INTERPRETATION - ‘Words’ - Need to give correct meaning of while determining the intendment of a law or purported law

LOCUS STANDI - Definition of

PLEADINGS - Averments in pleadings - Need for to contain facts only

PLEADINGS - Bindingness of on parties - Effect of unpleaded facts

WORDS AND PHRASES - ‘Clan’ - Meaning of

WORDS AND PHRASES - ‘Consider’ - Meaning of

WORDS AND PHRASES - ‘Locus standi’ - Meaning of WORDS AND PHRASES - ‘Recommendation’ - Meaning of

Issues:

1.            Whether the plaintiff lacks the locus standi to institute this

action.

2.            Whether the lower court was right in law in nullifying the relevant legislation solely on the ground that it is the certified True Copy that was received in evidence and not the original copy.

3.            Whether the lower court should not have expunged exhibits AH which were admitted inadvertently.

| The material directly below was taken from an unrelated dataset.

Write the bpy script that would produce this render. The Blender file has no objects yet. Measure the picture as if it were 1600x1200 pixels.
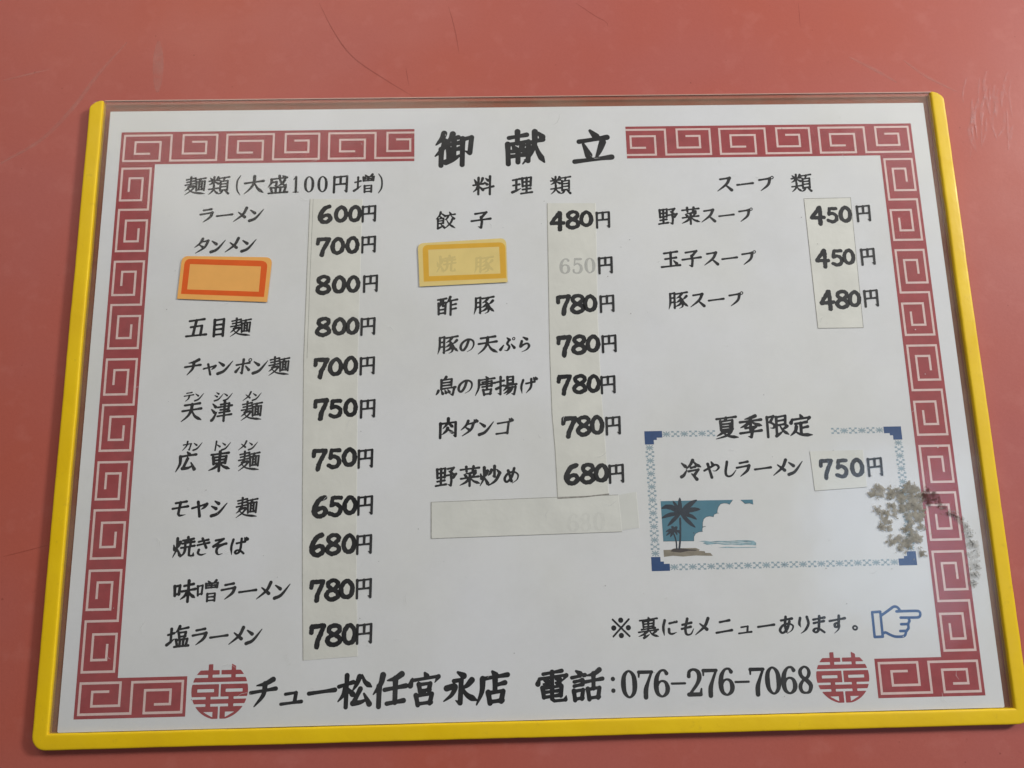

4.            Whether the plaintiff proved his case in accordance with the law to entitle him to judgment.

Facts:

The plaintiff filed a civil action against the defendant/appellant at the Gombe State High Court seeking declaratory reliefs in respect of exclusion from and determination of the eligibility of the plaintiff to contest for the chieftaincy of Tangale as well as a declaration nullifying the document issued by Tangale Traditional Council excluding him from contesting for the chieftaincy of Tangale.

The plaintiff asserted that the Tangale community is made of clans/ villages with each clan/village having its own clan/village head until the various village were unified under one village head, the position his ancestor, Galadima Ila occupied from 1906-1907. The plaintiff’s father contested for the cheiftaincy of Tangale in 1951 but he lost. The plaintiff’s attempt to contest the chieftaincy of Tangale in 1997 met a brick wall as he was excluded from contesting by a letter written by Tangale/Waja Emirate/Traditional Council.

The defendant/appellant denied most of the plaintiff’s averments and stated further that the plaintiff’s father was excluded from contesting for the chieftaincy of Tangale because upon investigation he was found not to belong to the Tangale ruling House.

After the exchange of pleadings, witnesses gave evidence which were appraised. After the review of partie evidence and addresses of their counsel, the trial court gave judgment in favour of the plaintiff. Dissatisfied with the said judgment, the defendants brought this appeal.